Ils n’avaient pas prévu qu’on allait gagner de Christine Citti, mise en scène de Jean-Louis Martinelli
Ils n’avaient pas prévu qu’on allait gagner de Christine Citti, mise en scène de Jean-Louis Martinelli
Certains mineurs de treize à dix-huit ans arrivent dans les foyers d’accueil d’urgence, le sens de ce mot étant tout relatif puisque l’urgence se poursuit sur quelques mois, voire une année, avant que ne soit trouvé un lieu plus salutaire : retour à la famille originelle mais rarement, ou famille d’accueil. Christine Citti et Jean-Louis Martinelli ont côtoyé ces adolescents blessés, les ont vu vivre dans leur mal-être. La comédienne et auteure les a observés, meurtris par la réalité familiale et sociale, dans un foyer inconfortable de Seine-Saint-Denis. Ce qui lui a permis de restituer une langue: «Les filles ont presque toutes vécu des épisodes de violence sexuelle ou physique au sein de leur famille, dans leur quartier ou ailleurs, et des tentatives de suicide… » Ces foyers d’accueil d’urgence à Paris, dans sa périphérie et en régions, ne sont guère propices à une immersion authentique de personnes extérieures. Des locaux, mieux adaptés, plus humains, n’existent pas. Et on peut simplement y faire des rencontres privilégiées mais brèves dans ces foyers où il y a une rotation permanente des éducateurs et des adolescents.

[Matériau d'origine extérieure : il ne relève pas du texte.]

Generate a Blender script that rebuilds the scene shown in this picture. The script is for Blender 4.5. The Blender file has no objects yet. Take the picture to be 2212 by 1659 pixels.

Le spectacle participe du théâtre documentaire mais le transcende. Nous avons une connaissance approximative de ces jeunes gens perdus qu’on ne veut jamais entendre et à laquelle Christine Citti donne enfin la parole. Jean-Louis Martinelli a bien saisi les désirs enfouis et les violences subies qu’il subissent: mépris parental, déscolarisation, petits vols, consommation et commerce de produits illicites, prostitution… Et il les a mis en scène avec une gestualité adaptée qui suscite d’emblée l’empathie et la compassion avec ceux que la vie a blessés et qui ont pourtant une intuition des mécanismes sociaux contre lesquels ils ne peuvent lutter. Leur détresse affective ne les empêche pas d’avoir la volonté de vivre des passions, des plaisirs, malgré les douleurs subies… Mais certains ont une rage de mordre la vie : insultes, injures, provocations physiques, coups… La langue crue de ces garçons et filles à la dérive ne laisse rien transparaître de leurs attentes, comme s’ils admettaient avoir intégré un monde où règnent la vulgarité et le parjure.
Les comédiens, admirables et au plus près de leur personnage, composent un chœur vocal et dansent dans un ballet chorégraphié par Thierry Thieû Niang. Autour de Christine Citti dans le rôle d’une intervenante extérieure, éducateurs et «éduqués» s’engagent pleinement dans des enjeux existentiels. Une grande scène nue avec une grande porte battante au lointain, rappelle toutes les belles mises en scène de Jean-Louis Martinelli. Mais cette porte signifie aussi la barrière qui sépare l’extérieur, de l’intérieur du foyer. Un canapé, à cour et une table et quelques chaises et à jardin, une grande cabine vitrée où ont lieu rendez-vous, entretiens entre éducateurs qui veulent être au plus proche des locataires obligés du lieu. Jean-Louis Martinelli qui a mis en scène avec talent l’œuvre engagée politiquement et esthétiquement de Lars Norén, rend très bien ici les affres de la société. Ses remarquables acteurs jouent avec générosité et s’essayent à la boxe et aux arts martiaux, ici bien entendu, très contrôlés et dansés… Vérité des situations et des personnages interprétés avec une gestuelle éblouissante : le public est vite saisi par cette hargne et cette justesse qui suscite l’émotion.
Véronique Hotte
MC93 de Seine-Saint-Denis, 9 boulevard Lénine, Bobigny. (Seine-Saint-Denis).T. : 01 41 60 72 72.
Châteauvallon-Scène nationale, les 4 et 5 octobre.
Théâtre du Gymnase, Marseille, les 8 et 9 octobre. Espace des Arts, Scène nationale de Chalon-sur-Saône, les 17 et 18 octobre.